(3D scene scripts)
* begin *
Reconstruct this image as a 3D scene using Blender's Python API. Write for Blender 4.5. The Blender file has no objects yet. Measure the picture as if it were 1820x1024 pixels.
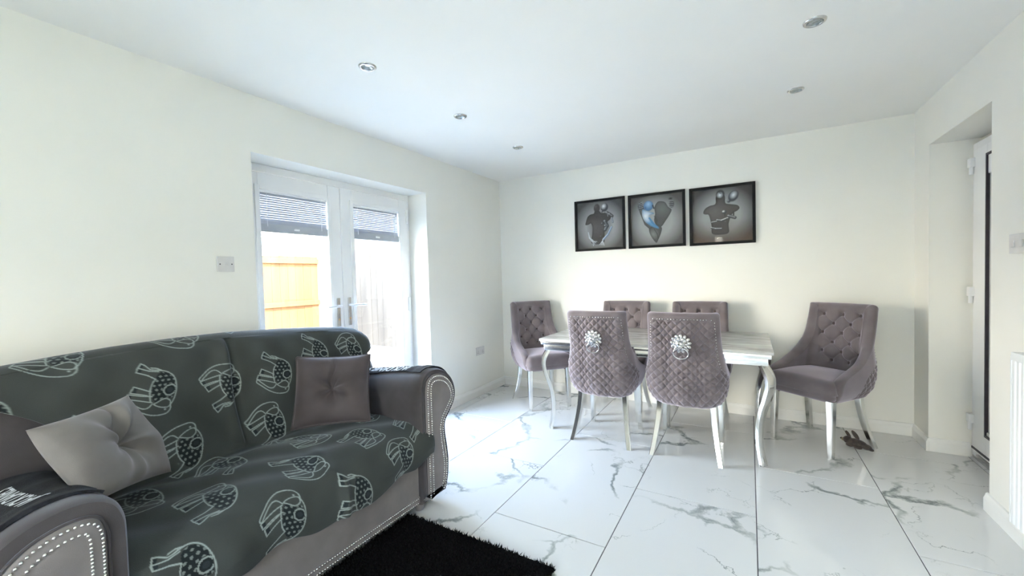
import bpy, bmesh, math, random
import numpy as np
from mathutils import Vector, Matrix, Euler
random.seed(4); rng = np.random.default_rng(4)
PI = math.pi
C = bpy.context.scene.collection
S = bpy.context.scene

# ------------------------------------------------------------------ camera, sky, sun, exposure
F_PX, YAW, PITCH, ROLL = 724.42, 0.5279, -0.02863, 0.0268
cam = bpy.data.cameras.new('camera'); cam.sensor_width = 36; cam.lens = 36 * F_PX / 1820; cam.clip_start = .02
cam_o = bpy.data.objects.new('camera', cam); C.objects.link(cam_o); S.camera = cam_o
Mr = Matrix.Rotation(YAW, 3, 'Z') @ Matrix.Rotation(PITCH, 3, 'X') @ Matrix.Rotation(ROLL, 3, 'Y') @ Matrix.Rotation(PI / 2, 3, 'X')
cam_o.matrix_world = Matrix.Translation((2.5405, -4.1241, 1.282)) @ Mr.to_4x4()

S.view_settings.view_transform = 'Standard'; S.view_settings.look = 'None'
S.view_settings.gamma = 1; S.view_settings.use_curve_mapping = False
S.view_settings.exposure = 1.17
w = bpy.data.worlds.new('sky'); S.world = w; w.use_nodes = True
wn = w.node_tree.nodes; bgn = wn['Background']
wtc = wn.new('ShaderNodeTexCoord'); wsep = wn.new('ShaderNodeSeparateXYZ'); wr = wn.new('ShaderNodeValToRGB')
w.node_tree.links.new(wtc.outputs['Generated'], wsep.inputs[0]); w.node_tree.links.new(wsep.outputs['Z'], wr.inputs[0])
w.node_tree.links.new(wr.outputs[0], bgn.inputs['Color'])
we = wr.color_ramp.elements; we.new(.2); we.new(.42)                     # hazy warm-white horizon, blue higher up
for i_, (p_, c_) in enumerate(((0, (1, .92, .76)), (.16, (1, .94, .82)), (.36, (.38, .47, .56)), (.9, (.11, .23, .50)))): we[i_].position = p_; we[i_].color = (*c_, 1)
bgn.inputs['Strength'].default_value = 27
sun = bpy.data.lights.new('sun', 'SUN'); sun.energy = 24; sun.color = (1, .90, .72); sun.angle = math.radians(.6)
sun_o = bpy.data.objects.new('sun', sun); C.objects.link(sun_o)
sun_o.rotation_euler = Vector((-.52, .36, -.78)).to_track_quat('-Z', 'Y').to_euler()

def portal(loc, rot, sx, sy):
    l = bpy.data.lights.new('sky_portal', 'AREA'); l.shape = 'RECTANGLE'; l.size = sx; l.size_y = sy
    l.cycles.is_portal = True
    o = bpy.data.objects.new('sky_portal', l); C.objects.link(o); o.location = loc; o.rotation_euler = rot
portal((-.30, -2.035, 1.0), (0, -PI / 2, 0), 2.1, 1.5)          # french doors, light travels to +x
portal((2.3, -6.32, 1.15), (PI / 2, 0, 0), 1.6, 1.7)            # garden window behind the camera, light travels to +y
# (area lights point along their local -Z)

# ------------------------------------------------------------------ materials
def mat(name, col, rough=.5, metal=0, **k):
    m = bpy.data.materials.new(name); m.use_nodes = True
    b = m.node_tree.nodes['Principled BSDF']
    b.inputs['Base Color'].default_value = (*col, 1); b.inputs['Roughness'].default_value = rough; b.inputs['Metallic'].default_value = metal
    for a, v in k.items(): b.inputs[a.replace('_', ' ')].default_value = v
    return m
def N(m, t, **k):
    n = m.node_tree.nodes.new(t)
    for a, v in k.items():
        if hasattr(n, a): setattr(n, a, v)
        else: n.inputs[a.replace('_', ' ')].default_value = v
    return n
def L(m, a, b): m.node_tree.links.new(a, b)
def bsdf(m): return m.node_tree.nodes['Principled BSDF']
def ramp(m, stops, fac):
    r = N(m, 'ShaderNodeValToRGB'); e = r.color_ramp.elements
    while len(e) < len(stops): e.new(.5)
    for i, (p, c) in enumerate(stops): e[i].position = p; e[i].color = (*c, 1)
    L(m, fac, r.inputs[0]); return r
def noisy(m, c1, c2, scale=8, detail=4, lo=.35, hi=.65, coord='Object', stretch=None, bump=0, bscale=None, bdist=.002):
    tc = N(m, 'ShaderNodeTexCoord'); src = tc.outputs[coord]
    if stretch:
        mp = N(m, 'ShaderNodeMapping'); mp.inputs['Scale'].default_value = stretch; L(m, src, mp.inputs[0]); src = mp.outputs[0]
    n = N(m, 'ShaderNodeTexNoise', Scale=scale, Detail=detail); L(m, src, n.inputs['Vector'])
    r = ramp(m, [(lo, c1), (hi, c2)], n.outputs[0]); L(m, r.outputs[0], bsdf(m).inputs['Base Color'])
    if bump:
        n2 = N(m, 'ShaderNodeTexNoise', Scale=bscale or scale * 6, Detail=3); L(m, src, n2.inputs['Vector'])
        bp = N(m, 'ShaderNodeBump', Strength=bump, Distance=bdist); L(m, n2.outputs[0], bp.inputs['Height']); L(m, bp.outputs[0], bsdf(m).inputs['Normal'])
    return m
M = {}
M['paint'] = noisy(mat('wall_paint', (.8, .8, .76), .75), (.845, .84, .785), (.865, .86, .805), 2, bump=.12, bscale=260, bdist=.0006)
M['ceiling'] = noisy(mat('ceiling_paint', (.85, .85, .84), .85), (.895, .89, .86), (.91, .905, .875), 2)
M['gloss_white'] = noisy(mat('white_gloss_wood', (.84, .84, .80), .35), (.83, .83, .80), (.86, .86, .83), 5)
M['upvc'] = noisy(mat('white_upvc', (.86, .87, .88), .28), (.84, .85, .86), (.88, .89, .89), 3)
M['plastic'] = noisy(mat('white_plastic', (.8, .8, .78), .35), (.64, .63, .62), (.68, .67, .66), 20)
M['grout'] = noisy(mat('dark_grout', (.05, .045, .06), .8), (.04, .035, .05), (.07, .06, .08), 30)
M['gasket'] = noisy(mat('black_rubber', (.012, .01, .02), .5), (.01, .008, .02), (.02, .015, .03), 30)
M['chrome'] = noisy(mat('chrome', (.80, .81, .80), .15, 1), (.76, .77, .76), (.84, .84, .82), 3)
M['dark_chrome'] = noisy(mat('cast_chrome', (.5, .5, .5), .12, 1), (.46, .46, .47), (.62, .62, .62), 40)
M['nickel'] = noisy(mat('brushed_steel', (.6, .6, .6), .25, 1), (.52, .53, .54), (.66, .66, .66), 30)
M['lens'] = noisy(mat('lamp_lens', (.35, .38, .38), .12, .4), (.25, .28, .28), (.5, .54, .54), 60)
M['dark'] = mat('dark_hole', (.02, .02, .02), .6)
M['frame_black'] = noisy(mat('black_frame', (.008, .008, .009), .45, Specular_IOR_Level=.15), (.006, .006, .007), (.014, .014, .015), 10)
M['brass'] = noisy(mat('lock_brass', (.6, .42, .2), .3, 1), (.5, .35, .2), (.65, .5, .3), 40)
M['gravel'] = noisy(mat('pale_gravel', (.5, .45, .36), .9), (.36, .32, .24), (.62, .56, .45), 60, bump=.6, bscale=90, bdist=.01)
M['grass'] = noisy(mat('lawn_grass', (.08, .12, .04), .9), (.06, .10, .03), (.11, .15, .05), 30)
M['concrete'] = noisy(mat('concrete', (.5, .48, .43), .9), (.42, .40, .35), (.55, .52, .46), 8)
def wood(name, a, b):
    m = mat(name, a, .75)
    return noisy(m, a, b, 7, 6, .3, .7, stretch=(1, 1, .12), bump=.2, bscale=40)
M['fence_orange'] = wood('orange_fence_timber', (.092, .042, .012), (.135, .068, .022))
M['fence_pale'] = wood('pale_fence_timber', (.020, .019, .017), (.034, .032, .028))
M['post_yellow'] = wood('yellow_post_timber', (.22, .17, .09), (.28, .22, .12))
M['shed'] = wood('blue_grey_boards', (.20, .24, .32), (.26, .30, .38))

def velvet(name, c1, c2, scale=5, sheen=.6, tint=(.75, .72, .8)):
    m = mat(name, c1, .75); b = bsdf(m)
    b.inputs['Sheen Weight'].default_value = sheen; b.inputs['Sheen Roughness'].default_value = .45; b.inputs['Sheen Tint'].default_value = (*tint, 1)
    return noisy(m, c1, c2, scale, 5, .32, .68, bump=.35, bscale=420, bdist=.0012)
M['chair_velvet'] = velvet('mauve_grey_velvet', (.104, .086, .092), (.18, .152, .162), 5, 1.0, (.84, .78, .92))
M['button'] = velvet('button_velvet', (.07, .05, .05), (.10, .08, .08), 8)
M['sofa_velvet'] = velvet('charcoal_velvet', (.034, .029, .031), (.058, .051, .054), 7, .5, (.65, .68, .8))
M['sofa_panel'] = velvet('warm_grey_velvet', (.150, .138, .135), (.195, .180, .176), 9, .35)
M['cushion_dark'] = velvet('plum_grey_velvet', (.038, .030, .032), (.066, .053, .056), 6, .4)
M['cushion_light'] = velvet('silver_grey_fabric', (.135, .125, .118), (.19, .178, .168), 7, .3)
M['towel'] = noisy(mat('black_towelling', (.008, .009, .014), .9), (.006, .007, .011), (.016, .018, .026), 60, bump=.7, bscale=300, bdist=.003)
M['print_white'] = mat('white_print', (.62, .66, .7), .8)
M['rug'] = mat('black_shag', (.004, .004, .004), .95)
M['rug'].node_tree.nodes['Principled BSDF'].inputs['Specular IOR Level'].default_value = .1
M['plush'] = velvet('dark_plush', (.028, .022, .022), (.075, .06, .05), 60, .3)
M['plush_tan'] = velvet('tan_plush', (.20, .17, .09), (.30, .26, .14), 60, .3)
M['radiator'] = noisy(mat('radiator_white', (.82, .85, .87), .35), (.80, .83, .85), (.84, .87, .88), 3)

def glass(name, tint=(1, 1, 1), op=.0):
    m = bpy.data.materials.new(name); m.use_nodes = True; nt = m.node_tree; nt.nodes.clear()
    o = N(m, 'ShaderNodeOutputMaterial'); mx = N(m, 'ShaderNodeMixShader'); t = N(m, 'ShaderNodeBsdfTransparent'); g = N(m, 'ShaderNodeBsdfGlossy')
    t.inputs['Color'].default_value = (*tint, 1); g.inputs['Roughness'].default_value = .02
    lw = N(m, 'ShaderNodeLayerWeight', Blend=.5); pw = N(m, 'ShaderNodeMath', operation='POWER'); pw.inputs[1].default_value = 5; L(m, lw.outputs['Facing'], pw.inputs[0]); fr = N(m, 'ShaderNodeMapRange'); fr.inputs['To Min'].default_value = .018; fr.inputs['To Max'].default_value = 1; L(m, pw.outputs[0], fr.inputs[0]); L(m, fr.outputs[0], mx.inputs[0]); L(m, t.outputs[0], mx.inputs[1]); L(m, g.outputs[0], mx.inputs[2]); L(m, mx.outputs[0], o.inputs[0])
    return m
M['glass'] = glass('clear_glass')

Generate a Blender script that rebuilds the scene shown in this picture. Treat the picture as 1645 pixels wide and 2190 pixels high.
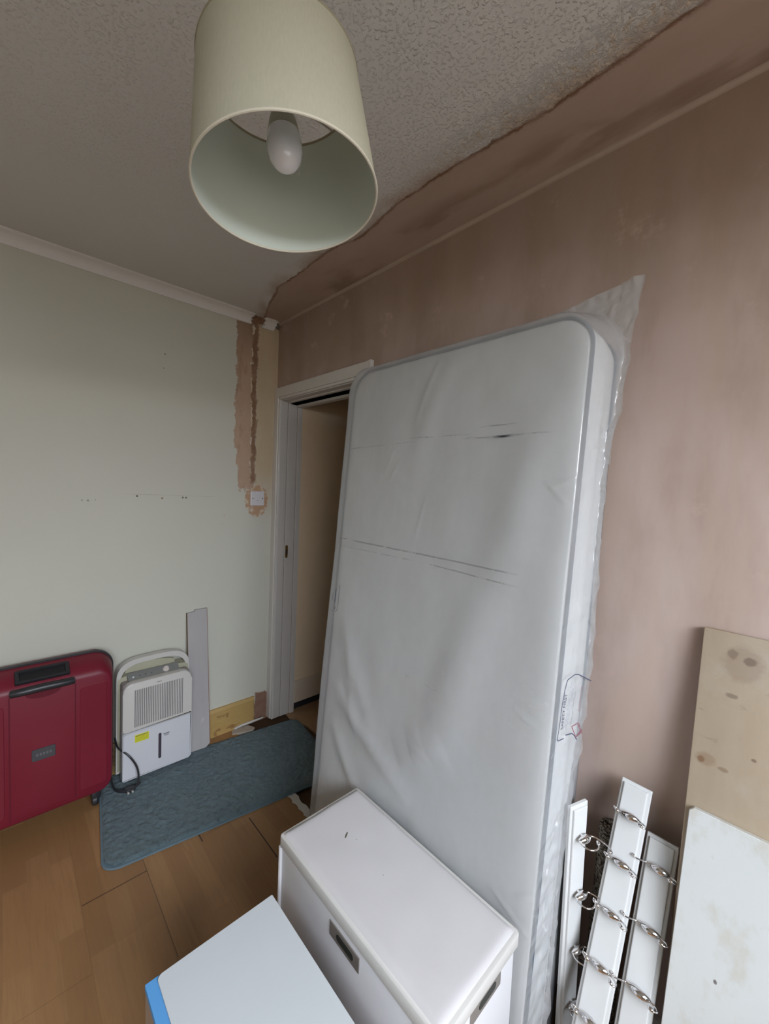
* end *
Output exactly the span of lines from the top of the listing through the line holding "S = bpy.context.scene", and leave every picture out.

Output of the task:
Reconstruct this image as a 3D scene using Blender's Python API. Write for Blender 4.5. The Blender file has no objects yet. Measure the picture as if it were 1820x1024 pixels.
import bpy, bmesh, math, random
import numpy as np
from mathutils import Vector, Matrix, Euler
random.seed(4); rng = np.random.default_rng(4)
PI = math.pi
C = bpy.context.scene.collection
S = bpy.context.scene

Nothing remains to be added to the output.